* Start Information shown *

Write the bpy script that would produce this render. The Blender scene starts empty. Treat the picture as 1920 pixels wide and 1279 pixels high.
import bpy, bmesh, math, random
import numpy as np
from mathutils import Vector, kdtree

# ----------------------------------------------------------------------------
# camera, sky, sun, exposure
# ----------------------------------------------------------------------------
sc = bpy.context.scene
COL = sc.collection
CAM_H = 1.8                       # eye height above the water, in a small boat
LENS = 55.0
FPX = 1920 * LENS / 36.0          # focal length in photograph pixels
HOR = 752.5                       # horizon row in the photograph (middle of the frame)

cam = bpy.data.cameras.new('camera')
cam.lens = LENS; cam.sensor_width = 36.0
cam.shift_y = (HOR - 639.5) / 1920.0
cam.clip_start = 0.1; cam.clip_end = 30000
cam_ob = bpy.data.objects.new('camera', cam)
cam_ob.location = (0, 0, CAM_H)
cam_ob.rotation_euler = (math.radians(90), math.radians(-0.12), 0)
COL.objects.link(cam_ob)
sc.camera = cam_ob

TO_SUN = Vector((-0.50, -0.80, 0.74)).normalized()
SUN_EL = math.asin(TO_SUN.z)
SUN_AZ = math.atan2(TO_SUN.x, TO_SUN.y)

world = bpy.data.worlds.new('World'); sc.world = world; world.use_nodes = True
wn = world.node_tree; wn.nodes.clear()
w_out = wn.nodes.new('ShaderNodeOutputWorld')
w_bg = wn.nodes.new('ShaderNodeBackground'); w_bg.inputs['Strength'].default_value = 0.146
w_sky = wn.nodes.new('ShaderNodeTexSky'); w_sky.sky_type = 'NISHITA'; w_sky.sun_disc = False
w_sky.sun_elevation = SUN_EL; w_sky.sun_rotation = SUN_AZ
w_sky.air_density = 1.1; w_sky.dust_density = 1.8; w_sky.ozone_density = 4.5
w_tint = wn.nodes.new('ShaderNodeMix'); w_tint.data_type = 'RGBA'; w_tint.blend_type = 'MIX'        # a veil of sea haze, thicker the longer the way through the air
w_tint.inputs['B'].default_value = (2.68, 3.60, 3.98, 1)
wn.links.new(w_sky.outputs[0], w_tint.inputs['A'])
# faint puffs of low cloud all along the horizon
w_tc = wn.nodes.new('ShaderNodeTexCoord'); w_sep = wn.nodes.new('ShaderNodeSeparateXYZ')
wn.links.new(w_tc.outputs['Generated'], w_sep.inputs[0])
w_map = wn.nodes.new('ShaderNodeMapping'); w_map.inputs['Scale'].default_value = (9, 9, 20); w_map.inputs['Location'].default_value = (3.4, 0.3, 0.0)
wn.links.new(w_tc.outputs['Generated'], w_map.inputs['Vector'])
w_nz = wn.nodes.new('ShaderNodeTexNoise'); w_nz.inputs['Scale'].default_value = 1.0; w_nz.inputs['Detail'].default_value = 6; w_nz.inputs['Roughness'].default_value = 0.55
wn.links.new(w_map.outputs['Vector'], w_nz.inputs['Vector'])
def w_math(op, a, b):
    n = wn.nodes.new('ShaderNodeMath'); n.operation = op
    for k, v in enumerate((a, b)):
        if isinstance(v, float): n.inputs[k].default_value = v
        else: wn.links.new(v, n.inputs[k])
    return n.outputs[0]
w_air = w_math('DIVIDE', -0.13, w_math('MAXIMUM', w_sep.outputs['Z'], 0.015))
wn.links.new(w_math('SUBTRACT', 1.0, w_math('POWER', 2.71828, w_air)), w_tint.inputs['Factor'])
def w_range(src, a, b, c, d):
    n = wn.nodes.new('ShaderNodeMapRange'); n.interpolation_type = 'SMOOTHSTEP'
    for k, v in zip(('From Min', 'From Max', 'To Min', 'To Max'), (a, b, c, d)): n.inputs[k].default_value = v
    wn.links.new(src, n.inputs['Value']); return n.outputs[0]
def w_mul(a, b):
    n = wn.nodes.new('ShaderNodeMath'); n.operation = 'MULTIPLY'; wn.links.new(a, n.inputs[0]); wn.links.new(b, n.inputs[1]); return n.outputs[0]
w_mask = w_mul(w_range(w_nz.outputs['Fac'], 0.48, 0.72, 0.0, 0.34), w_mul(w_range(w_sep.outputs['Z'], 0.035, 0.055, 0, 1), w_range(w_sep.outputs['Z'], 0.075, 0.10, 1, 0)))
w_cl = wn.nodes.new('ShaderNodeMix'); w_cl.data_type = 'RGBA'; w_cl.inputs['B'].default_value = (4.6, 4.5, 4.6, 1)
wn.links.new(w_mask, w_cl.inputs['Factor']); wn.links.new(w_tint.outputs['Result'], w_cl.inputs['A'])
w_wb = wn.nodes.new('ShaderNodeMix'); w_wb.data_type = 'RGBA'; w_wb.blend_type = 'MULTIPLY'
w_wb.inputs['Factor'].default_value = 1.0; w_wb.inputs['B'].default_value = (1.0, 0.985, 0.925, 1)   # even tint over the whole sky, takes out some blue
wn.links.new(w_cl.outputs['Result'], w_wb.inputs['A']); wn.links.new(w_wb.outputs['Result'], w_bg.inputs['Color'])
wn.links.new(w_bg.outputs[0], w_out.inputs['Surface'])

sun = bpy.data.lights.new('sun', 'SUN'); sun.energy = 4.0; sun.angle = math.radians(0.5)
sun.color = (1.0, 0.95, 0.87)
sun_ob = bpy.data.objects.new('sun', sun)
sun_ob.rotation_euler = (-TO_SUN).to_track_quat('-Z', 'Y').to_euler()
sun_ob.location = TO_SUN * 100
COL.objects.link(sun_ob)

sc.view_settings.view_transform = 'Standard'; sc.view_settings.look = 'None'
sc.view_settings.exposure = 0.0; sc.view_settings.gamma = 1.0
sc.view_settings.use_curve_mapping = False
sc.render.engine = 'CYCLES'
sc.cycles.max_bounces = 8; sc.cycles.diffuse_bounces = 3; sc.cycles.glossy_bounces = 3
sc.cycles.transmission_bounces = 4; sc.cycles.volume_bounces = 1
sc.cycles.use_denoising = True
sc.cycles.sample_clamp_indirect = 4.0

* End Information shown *

### Written instruction
Return exactly, please, the lines of the material from the first one down to and including the line where "from mathutils import Vector, kdtree" appears.

### Result for this exercise
Write the bpy script that would produce this render. The Blender scene starts empty. Treat the picture as 1920 pixels wide and 1279 pixels high.
import bpy, bmesh, math, random
import numpy as np
from mathutils import Vector, kdtree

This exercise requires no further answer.